§ **Prompt**: Make an exact copy of all the material below, apart from the pictures.
-- start Stored data --
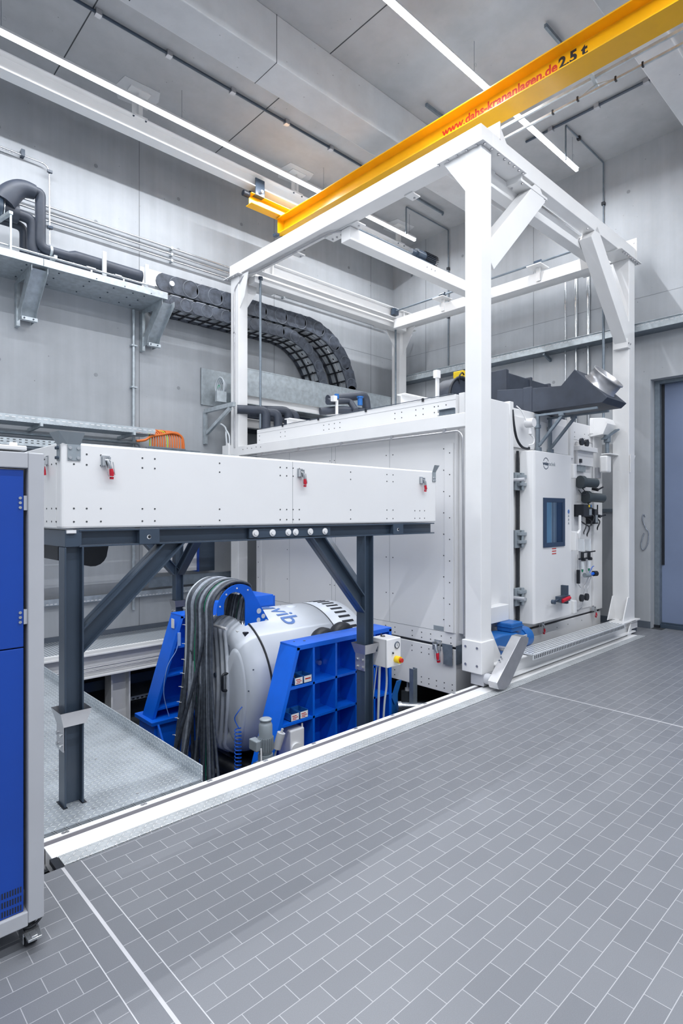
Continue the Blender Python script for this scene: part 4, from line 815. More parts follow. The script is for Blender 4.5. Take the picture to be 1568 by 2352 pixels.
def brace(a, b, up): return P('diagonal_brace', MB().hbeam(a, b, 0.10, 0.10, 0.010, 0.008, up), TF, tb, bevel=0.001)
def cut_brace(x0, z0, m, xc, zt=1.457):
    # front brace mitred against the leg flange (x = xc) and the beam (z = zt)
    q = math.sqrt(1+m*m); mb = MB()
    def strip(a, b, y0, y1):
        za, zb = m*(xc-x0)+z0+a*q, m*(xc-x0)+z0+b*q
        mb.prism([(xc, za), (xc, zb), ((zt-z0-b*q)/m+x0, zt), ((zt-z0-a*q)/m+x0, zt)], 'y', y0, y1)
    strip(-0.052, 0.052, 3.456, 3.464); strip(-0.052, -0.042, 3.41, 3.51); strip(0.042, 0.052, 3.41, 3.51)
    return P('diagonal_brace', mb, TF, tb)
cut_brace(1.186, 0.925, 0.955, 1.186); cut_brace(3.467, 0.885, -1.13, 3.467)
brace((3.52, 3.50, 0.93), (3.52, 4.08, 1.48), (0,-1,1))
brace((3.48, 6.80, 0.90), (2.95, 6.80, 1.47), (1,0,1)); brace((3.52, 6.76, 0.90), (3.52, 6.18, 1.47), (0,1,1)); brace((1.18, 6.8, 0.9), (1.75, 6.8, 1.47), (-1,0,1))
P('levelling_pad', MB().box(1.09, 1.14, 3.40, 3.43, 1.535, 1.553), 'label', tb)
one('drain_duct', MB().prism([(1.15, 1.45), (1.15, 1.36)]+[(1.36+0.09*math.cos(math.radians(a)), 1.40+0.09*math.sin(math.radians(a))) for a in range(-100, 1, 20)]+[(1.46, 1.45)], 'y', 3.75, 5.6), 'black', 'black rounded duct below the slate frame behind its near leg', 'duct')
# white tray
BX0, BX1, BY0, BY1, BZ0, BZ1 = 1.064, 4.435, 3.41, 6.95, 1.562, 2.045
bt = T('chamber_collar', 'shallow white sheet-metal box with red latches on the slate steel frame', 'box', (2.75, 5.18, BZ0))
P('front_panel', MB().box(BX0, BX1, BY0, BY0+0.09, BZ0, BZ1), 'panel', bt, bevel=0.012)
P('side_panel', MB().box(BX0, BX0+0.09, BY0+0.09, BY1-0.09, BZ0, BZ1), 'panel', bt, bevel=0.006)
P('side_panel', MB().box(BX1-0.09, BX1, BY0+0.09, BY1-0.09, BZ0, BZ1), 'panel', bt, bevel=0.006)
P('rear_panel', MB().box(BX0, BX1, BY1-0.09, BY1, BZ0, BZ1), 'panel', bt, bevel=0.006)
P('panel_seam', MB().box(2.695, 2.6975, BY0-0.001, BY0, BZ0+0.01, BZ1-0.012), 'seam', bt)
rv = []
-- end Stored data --
§ **Task solution**:
Continue the Blender Python script for this scene: part 4, from line 815. More parts follow. The script is for Blender 4.5. Take the picture to be 1568 by 2352 pixels.
def brace(a, b, up): return P('diagonal_brace', MB().hbeam(a, b, 0.10, 0.10, 0.010, 0.008, up), TF, tb, bevel=0.001)
def cut_brace(x0, z0, m, xc, zt=1.457):
    # front brace mitred against the leg flange (x = xc) and the beam (z = zt)
    q = math.sqrt(1+m*m); mb = MB()
    def strip(a, b, y0, y1):
        za, zb = m*(xc-x0)+z0+a*q, m*(xc-x0)+z0+b*q
        mb.prism([(xc, za), (xc, zb), ((zt-z0-b*q)/m+x0, zt), ((zt-z0-a*q)/m+x0, zt)], 'y', y0, y1)
    strip(-0.052, 0.052, 3.456, 3.464); strip(-0.052, -0.042, 3.41, 3.51); strip(0.042, 0.052, 3.41, 3.51)
    return P('diagonal_brace', mb, TF, tb)
cut_brace(1.186, 0.925, 0.955, 1.186); cut_brace(3.467, 0.885, -1.13, 3.467)
brace((3.52, 3.50, 0.93), (3.52, 4.08, 1.48), (0,-1,1))
brace((3.48, 6.80, 0.90), (2.95, 6.80, 1.47), (1,0,1)); brace((3.52, 6.76, 0.90), (3.52, 6.18, 1.47), (0,1,1)); brace((1.18, 6.8, 0.9), (1.75, 6.8, 1.47), (-1,0,1))
P('levelling_pad', MB().box(1.09, 1.14, 3.40, 3.43, 1.535, 1.553), 'label', tb)
one('drain_duct', MB().prism([(1.15, 1.45), (1.15, 1.36)]+[(1.36+0.09*math.cos(math.radians(a)), 1.40+0.09*math.sin(math.radians(a))) for a in range(-100, 1, 20)]+[(1.46, 1.45)], 'y', 3.75, 5.6), 'black', 'black rounded duct below the slate frame behind its near leg', 'duct')
# white tray
BX0, BX1, BY0, BY1, BZ0, BZ1 = 1.064, 4.435, 3.41, 6.95, 1.562, 2.045
bt = T('chamber_collar', 'shallow white sheet-metal box with red latches on the slate steel frame', 'box', (2.75, 5.18, BZ0))
P('front_panel', MB().box(BX0, BX1, BY0, BY0+0.09, BZ0, BZ1), 'panel', bt, bevel=0.012)
P('side_panel', MB().box(BX0, BX0+0.09, BY0+0.09, BY1-0.09, BZ0, BZ1), 'panel', bt, bevel=0.006)
P('side_panel', MB().box(BX1-0.09, BX1, BY0+0.09, BY1-0.09, BZ0, BZ1), 'panel', bt, bevel=0.006)
P('rear_panel', MB().box(BX0, BX1, BY1-0.09, BY1, BZ0, BZ1), 'panel', bt, bevel=0.006)
P('panel_seam', MB().box(2.695, 2.6975, BY0-0.001, BY0, BZ0+0.01, BZ1-0.012), 'seam', bt)
rv = []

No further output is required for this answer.